Dr. Halstead takes pity on her and says that if she lied about something like that, then it must mean that she really wants a college education. And just like that, he says that Jennifer can enroll in the university. In reality, university admissions are much more complicated and have more people involved in making the decisions than what’s portrayed in this movie. And telling a big lie on a college application would be automatic grounds for disqualification, unless someone can squeak by because of exceptional intelligence or because the applicant’s family is rich. Jennifer doesn’t fit either description.

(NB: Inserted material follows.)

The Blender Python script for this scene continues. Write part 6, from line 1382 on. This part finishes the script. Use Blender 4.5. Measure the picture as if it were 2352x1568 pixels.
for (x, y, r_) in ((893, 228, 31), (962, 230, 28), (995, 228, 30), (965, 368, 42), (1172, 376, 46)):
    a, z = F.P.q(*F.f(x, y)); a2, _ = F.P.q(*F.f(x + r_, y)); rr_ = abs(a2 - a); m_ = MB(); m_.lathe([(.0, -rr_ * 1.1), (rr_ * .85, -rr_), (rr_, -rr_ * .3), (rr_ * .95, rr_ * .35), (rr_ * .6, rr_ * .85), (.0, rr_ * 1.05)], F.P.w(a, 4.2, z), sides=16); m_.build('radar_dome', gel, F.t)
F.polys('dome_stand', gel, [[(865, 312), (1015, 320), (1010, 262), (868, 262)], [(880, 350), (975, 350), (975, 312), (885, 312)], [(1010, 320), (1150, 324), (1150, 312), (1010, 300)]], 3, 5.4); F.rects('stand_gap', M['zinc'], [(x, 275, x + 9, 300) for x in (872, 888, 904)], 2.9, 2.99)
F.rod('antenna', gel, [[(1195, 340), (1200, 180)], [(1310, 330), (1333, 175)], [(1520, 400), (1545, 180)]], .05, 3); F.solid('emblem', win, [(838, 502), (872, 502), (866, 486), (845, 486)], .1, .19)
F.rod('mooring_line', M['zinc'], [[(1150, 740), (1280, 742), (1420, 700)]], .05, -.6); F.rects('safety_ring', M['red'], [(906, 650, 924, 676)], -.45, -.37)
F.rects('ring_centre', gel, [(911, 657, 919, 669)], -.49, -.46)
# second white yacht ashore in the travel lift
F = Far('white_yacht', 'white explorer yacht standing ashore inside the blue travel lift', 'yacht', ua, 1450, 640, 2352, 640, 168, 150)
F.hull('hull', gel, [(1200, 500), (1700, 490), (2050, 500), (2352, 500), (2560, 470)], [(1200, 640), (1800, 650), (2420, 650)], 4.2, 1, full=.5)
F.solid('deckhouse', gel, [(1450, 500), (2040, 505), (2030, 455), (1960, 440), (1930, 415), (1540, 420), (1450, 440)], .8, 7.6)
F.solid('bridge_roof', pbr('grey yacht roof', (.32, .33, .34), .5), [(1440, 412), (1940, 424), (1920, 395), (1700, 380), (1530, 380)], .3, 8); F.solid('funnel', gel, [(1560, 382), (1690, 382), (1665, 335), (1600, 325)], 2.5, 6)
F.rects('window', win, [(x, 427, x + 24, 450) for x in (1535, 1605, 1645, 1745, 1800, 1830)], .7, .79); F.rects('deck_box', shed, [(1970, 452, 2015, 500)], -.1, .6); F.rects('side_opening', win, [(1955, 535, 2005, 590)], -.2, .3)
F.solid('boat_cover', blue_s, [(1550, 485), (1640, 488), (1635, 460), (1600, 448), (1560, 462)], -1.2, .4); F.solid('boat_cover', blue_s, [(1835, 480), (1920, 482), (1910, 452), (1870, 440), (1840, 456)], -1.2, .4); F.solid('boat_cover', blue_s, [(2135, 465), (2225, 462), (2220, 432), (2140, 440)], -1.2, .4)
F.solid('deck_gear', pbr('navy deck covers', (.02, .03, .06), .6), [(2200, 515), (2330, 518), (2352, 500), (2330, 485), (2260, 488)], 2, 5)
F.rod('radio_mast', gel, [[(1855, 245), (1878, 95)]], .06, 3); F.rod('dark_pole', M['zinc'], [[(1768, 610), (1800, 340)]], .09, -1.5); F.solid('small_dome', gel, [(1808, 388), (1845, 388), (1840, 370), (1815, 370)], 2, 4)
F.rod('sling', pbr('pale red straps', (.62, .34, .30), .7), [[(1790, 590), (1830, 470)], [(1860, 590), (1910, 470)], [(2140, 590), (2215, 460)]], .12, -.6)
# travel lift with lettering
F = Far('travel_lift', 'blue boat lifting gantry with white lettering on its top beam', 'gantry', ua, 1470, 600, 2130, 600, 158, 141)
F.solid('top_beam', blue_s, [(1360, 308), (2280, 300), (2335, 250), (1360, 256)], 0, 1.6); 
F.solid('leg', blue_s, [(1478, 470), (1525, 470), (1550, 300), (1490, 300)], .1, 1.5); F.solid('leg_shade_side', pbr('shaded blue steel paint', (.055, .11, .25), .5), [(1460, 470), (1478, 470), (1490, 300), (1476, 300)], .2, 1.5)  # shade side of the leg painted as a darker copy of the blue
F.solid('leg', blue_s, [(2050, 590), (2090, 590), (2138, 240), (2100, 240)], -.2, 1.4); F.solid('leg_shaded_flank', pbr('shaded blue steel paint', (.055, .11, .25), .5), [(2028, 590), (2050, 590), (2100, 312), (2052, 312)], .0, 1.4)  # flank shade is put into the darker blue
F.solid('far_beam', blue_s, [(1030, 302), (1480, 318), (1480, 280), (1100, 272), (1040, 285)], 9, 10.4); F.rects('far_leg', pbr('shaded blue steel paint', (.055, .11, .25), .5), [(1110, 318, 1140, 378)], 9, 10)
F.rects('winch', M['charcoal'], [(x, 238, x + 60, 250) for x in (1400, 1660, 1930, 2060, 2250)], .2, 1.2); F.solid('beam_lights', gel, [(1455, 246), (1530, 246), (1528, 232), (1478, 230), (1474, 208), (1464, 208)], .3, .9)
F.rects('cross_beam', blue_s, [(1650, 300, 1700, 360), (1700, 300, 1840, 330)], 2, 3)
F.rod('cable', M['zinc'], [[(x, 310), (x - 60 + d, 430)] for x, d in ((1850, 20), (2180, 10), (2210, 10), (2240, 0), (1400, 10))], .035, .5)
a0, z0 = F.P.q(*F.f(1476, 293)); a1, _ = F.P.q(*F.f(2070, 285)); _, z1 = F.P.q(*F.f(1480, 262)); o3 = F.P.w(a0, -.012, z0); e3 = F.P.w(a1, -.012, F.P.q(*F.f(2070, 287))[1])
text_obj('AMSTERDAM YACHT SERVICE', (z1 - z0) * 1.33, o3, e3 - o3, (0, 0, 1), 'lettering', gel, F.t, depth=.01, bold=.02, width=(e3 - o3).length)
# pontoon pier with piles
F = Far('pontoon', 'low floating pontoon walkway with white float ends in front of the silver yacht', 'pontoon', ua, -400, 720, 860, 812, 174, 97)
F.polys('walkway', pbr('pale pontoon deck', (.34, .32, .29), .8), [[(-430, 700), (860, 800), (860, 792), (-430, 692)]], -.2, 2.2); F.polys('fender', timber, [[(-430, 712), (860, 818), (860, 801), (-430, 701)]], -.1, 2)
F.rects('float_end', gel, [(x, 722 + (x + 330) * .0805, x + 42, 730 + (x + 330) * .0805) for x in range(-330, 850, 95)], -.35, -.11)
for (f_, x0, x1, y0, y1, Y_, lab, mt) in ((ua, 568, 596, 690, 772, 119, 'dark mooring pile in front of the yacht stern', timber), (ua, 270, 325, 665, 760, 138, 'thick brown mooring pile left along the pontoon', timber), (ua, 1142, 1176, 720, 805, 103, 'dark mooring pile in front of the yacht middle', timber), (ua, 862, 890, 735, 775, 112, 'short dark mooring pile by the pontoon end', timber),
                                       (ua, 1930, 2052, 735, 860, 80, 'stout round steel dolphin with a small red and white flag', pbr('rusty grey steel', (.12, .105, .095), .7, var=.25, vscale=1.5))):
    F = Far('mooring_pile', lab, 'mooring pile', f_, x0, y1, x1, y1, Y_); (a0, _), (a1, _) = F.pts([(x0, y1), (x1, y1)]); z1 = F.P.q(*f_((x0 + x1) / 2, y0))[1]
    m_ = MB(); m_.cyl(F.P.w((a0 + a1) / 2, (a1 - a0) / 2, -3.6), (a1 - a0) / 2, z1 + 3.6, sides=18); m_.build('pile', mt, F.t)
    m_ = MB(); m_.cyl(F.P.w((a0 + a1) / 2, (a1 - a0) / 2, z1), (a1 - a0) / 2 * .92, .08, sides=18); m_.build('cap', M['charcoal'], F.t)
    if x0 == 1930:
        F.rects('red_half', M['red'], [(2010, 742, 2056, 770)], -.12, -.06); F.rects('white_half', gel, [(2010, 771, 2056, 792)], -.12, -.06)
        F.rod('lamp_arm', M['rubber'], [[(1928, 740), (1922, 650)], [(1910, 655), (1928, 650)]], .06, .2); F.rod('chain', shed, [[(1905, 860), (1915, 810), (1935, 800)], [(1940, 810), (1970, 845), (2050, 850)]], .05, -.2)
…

“Flag Day” doesn’t know if it wants to be a gritty drama or a hokey soap opera. Jennifer says corny lines in her narration, such as when she makes this comment about her rogue father: “He left a trail of broken glass and broken hearts.” What is this? A Hallmark Channel movie? No, because there’s cursing, drug use and violence.

Sean Penn’s direction tends to be overwrought with close-ups of Dylan Penn’s face, as if Jennifer is a tragic ingenue heroine who has to bear the burdens of her father’s sins. She does an adequate job in her role overall, except in the melodramatic scenes which just look like over-acting. Sean Penn tries to depict John as a lovably messed-up outlaw. But it’s all so unconvincing and too contrived, in order to gloss over the reality of John being an abuser and a racist. Sean Penn does a lot of annoying mugging for the camera in this movie.

While the filmmakers clearly want viewers to feel sympathy for Jennifer, nowhere is it adequately addressed how she did some emotional damage of her own too, when she abandoned her younger brother Nick. The movie doesn’t care to explore how Nick was affected by all of his family trauma. And because “Flag Day” never shows Jennifer having any real friends or lovers, the movie leaves a big question mark about how her dysfunctional childhood affected her personal relationships as an adult.

There’s something very wrong with a movie that’s supposed to be about a young woman’s journey to form her own identity, and yet viewers learn more about who her father hangs out with and dates than they learn about her personal life. It’s a sloppily told story where the filmmakers use a woman’s pain as a “bait and switch” gimmick, when the movie is really a showcase about a man behaving badly.

Metro Goldwyn Mayer Pictures released “Flag Day” in select U.S. cinemas on August 20, 2021.